United States District Court, N.D. Illinois, Eastern Division

November 24, 2014

JALEH BANAEI, Plaintiff,
v.
CITY OF EVANSTON, EVANSTON POLICE OFFICER MESSING, and EVANSTON POLICE OFFICER NIZIOLEK, Defendants.

OPINION AND ORDER

WILLIAM T. HART, District Judge.

Plaintiff Jaleh Banaei's case went to trial on the single claim that she was subjected to an unreasonable search while at the Evanston police station. Plaintiff claimed that defendant police officers Timothy Messing and Rebecca Niziolek subjected her to an unreasonable search when they required that plaintiff remove her sweater, exposing plaintiff's sheer undergarment that was worn over a bra. This was done in an open area of the police station with Messing watching and included Niziolek patting down plaintiff in the crotch area. Plaintiff was represented by counsel at trial and the jury returned a verdict finding against plaintiff on her claim. Plaintiff has appealed and is proceeding pro se on appeal. At the beginning of the case, plaintiff was granted leave to proceed in forma pauperis and that status continues on appeal absent this court certifying that the appeal is not in good faith or frivolous. See Fed. R. App. P. 24(a)(3). Plaintiff has provided an updated financial affidavit supporting that she continues to meet the financial requirements for such status and this court has not certified that she should not be permitted to continue to proceed in forma pauperis.

Presently pending is plaintiff's renewed motion to be provided with transcripts of the trial without cost.

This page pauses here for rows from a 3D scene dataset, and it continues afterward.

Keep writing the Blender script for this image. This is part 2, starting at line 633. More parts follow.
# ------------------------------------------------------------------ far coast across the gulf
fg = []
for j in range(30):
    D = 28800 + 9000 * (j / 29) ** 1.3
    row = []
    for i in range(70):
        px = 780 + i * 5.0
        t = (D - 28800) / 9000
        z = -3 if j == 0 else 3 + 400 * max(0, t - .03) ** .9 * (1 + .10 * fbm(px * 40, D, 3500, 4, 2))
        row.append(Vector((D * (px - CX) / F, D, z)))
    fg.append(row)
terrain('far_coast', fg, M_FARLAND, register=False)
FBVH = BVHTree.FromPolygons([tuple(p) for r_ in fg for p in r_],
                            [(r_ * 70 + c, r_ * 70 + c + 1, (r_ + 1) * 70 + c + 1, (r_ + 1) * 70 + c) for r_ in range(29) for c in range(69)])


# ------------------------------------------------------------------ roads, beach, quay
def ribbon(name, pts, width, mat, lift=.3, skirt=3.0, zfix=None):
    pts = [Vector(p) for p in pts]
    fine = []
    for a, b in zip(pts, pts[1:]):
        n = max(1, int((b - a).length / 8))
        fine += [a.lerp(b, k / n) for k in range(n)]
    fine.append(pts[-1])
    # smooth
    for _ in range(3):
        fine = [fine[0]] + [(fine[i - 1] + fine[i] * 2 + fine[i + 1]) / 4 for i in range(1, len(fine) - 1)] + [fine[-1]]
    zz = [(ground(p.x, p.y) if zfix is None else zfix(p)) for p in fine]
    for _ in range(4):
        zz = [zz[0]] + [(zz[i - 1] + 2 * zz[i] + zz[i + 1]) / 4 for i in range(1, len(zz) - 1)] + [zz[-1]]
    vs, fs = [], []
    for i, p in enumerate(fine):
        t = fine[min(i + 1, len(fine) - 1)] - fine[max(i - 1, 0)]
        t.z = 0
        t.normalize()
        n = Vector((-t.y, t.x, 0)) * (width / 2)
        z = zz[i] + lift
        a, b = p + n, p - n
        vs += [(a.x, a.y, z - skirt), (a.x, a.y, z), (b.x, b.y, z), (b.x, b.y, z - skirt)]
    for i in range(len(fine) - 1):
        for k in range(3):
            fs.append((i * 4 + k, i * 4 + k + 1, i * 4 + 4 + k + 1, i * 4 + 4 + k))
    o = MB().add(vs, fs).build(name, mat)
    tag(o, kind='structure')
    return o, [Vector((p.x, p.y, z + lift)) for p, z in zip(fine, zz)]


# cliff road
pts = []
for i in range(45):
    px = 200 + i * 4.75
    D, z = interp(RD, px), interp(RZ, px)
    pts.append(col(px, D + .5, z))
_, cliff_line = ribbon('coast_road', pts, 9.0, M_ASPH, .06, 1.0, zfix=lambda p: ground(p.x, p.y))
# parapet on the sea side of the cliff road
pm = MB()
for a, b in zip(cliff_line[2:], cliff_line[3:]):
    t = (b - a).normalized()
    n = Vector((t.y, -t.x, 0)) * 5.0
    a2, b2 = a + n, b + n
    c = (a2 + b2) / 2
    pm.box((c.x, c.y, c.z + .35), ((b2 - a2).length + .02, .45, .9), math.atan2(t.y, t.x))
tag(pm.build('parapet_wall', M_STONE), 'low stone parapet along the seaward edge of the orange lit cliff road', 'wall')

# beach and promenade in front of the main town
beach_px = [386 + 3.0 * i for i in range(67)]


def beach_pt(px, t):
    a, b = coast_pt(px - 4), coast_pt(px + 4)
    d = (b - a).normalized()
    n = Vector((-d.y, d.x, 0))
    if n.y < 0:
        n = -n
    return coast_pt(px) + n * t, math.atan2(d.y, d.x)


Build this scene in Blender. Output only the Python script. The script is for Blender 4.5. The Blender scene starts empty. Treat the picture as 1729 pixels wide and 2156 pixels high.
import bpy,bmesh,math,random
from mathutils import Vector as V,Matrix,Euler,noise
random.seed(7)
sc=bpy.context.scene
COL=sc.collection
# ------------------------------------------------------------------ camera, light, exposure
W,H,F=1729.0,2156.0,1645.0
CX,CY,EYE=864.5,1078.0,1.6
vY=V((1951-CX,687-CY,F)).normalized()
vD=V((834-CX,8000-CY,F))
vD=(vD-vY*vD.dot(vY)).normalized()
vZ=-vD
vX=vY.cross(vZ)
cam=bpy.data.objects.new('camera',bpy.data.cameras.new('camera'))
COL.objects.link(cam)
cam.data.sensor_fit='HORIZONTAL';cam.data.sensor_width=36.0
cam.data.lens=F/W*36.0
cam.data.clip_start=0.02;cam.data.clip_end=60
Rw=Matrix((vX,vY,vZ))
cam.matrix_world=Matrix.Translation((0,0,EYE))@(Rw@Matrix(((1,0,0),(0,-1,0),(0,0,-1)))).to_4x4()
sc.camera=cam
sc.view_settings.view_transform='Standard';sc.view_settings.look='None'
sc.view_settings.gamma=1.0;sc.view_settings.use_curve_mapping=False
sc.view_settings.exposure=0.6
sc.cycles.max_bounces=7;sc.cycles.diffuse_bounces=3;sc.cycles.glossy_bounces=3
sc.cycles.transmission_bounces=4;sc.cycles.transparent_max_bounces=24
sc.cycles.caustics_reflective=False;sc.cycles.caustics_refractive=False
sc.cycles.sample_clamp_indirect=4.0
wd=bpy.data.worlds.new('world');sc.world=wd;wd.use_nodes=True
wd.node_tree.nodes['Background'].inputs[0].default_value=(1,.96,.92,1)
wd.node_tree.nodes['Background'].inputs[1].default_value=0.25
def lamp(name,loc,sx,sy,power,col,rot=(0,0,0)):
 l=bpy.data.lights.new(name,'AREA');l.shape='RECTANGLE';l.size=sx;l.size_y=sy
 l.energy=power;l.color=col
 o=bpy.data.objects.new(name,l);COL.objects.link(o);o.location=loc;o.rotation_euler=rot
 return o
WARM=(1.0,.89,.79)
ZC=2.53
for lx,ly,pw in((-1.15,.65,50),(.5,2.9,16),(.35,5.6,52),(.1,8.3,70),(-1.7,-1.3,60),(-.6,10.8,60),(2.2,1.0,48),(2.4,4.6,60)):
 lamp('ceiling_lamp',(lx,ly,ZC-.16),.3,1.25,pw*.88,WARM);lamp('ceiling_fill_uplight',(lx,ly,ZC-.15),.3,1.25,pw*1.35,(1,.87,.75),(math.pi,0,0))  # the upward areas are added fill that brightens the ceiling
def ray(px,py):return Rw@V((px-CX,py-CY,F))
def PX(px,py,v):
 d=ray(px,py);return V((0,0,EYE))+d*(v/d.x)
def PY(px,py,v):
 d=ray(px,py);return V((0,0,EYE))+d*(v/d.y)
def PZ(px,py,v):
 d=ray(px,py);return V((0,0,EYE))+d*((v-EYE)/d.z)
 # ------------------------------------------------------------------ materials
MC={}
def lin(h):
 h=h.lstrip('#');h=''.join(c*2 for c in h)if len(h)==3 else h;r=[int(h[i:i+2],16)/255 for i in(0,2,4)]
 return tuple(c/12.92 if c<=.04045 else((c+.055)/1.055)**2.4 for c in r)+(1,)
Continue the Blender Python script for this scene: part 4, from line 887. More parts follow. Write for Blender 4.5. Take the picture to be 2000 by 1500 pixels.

To be entitled to such transcripts at the expense of the United States government, it must be certified that the appeal is not frivolous (that is, it presents a substantial question) and it must be shown that there is a particular need for the transcripts. 28 U.S.C. ยง 753(f); Westbrook v. Boy Scouts of Am., 2013 WL 2936488 *4 (N.D. Ill. June 14, 2013), aff'd by unpublished order, 560 F.Appx. 574 (7th Cir. 2014).

Plaintiff's motion does not make clear what issue or issues she intends to raise on appeal. It appears that she contends that, as a matter of law, being required to strip down to see-through lingerie and then being patted down, over her pants, in the area of her buttocks and vagina is an unreasonable search. Defendants did not deny at trial that such an event occurred. There is no indication that defendants would deny such facts are supported by the trial record. On appeal, plaintiff can provide a summary of the trial evidence in her opening brief. See Fed. R. App. P. 28(a)(6); Seventh Circuit Practitioner's Handbook at 120 (available on the Seventh Circuit website http://www.ca7.uscourts.gov/Rules/handbook.pdf). If defendants disagree with plaintiff's factual presentation of trial testimony, then perhaps there would be a need for transcripts. Presently, plaintiff has not shown that she will raise an issue on appeal that will require a transcript of the trial. The motion for free transcripts will be denied.

IT IS THEREFORE ORDERED that plaintiff's motion to have free transcripts on appeal [150] is denied.